Last, the Bush Administration needs to start disciplining the Federal bureaucracies when they fail. Bush has steadfastly refused to fire anyone in the Federal bureaucracies for incompetence and by doing so has made their incompetence his own. The retention of Tenet at CIA and the chief of FBI counter-terrorism after 9/11/2001 is proof enough of that. Bush has only fired people when they openly challenged him and displayed disloyalty he could not ignore, as Treasury Secretary O'Neil and US Army Chief of Staff Shinseki demonstrated.
America needs to protect its secrets from its foreign enemies before it is too late, and only Presidential leadership can make it happen.

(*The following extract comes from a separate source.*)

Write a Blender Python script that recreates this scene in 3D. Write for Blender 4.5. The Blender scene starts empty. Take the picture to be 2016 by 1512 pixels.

If Bush doesn't break his bad leadership habits soon, before the next major domestic attack by al-Qaeda, he will find out that the American people are nowhere near as forgiving of incompetence as he is.
(Excerpt) Read more at windsofchange.net ...
His number 1 is completely "WRONG"! Former President Bill Clintoon asked Mr. Burger to go and review the documents, not the 9/11 commision as he states.
All of this does us absolutely no good if the BC'04 campaign doesn't do something about it. This is more serious than Watergate which caused Nixon his Presidency.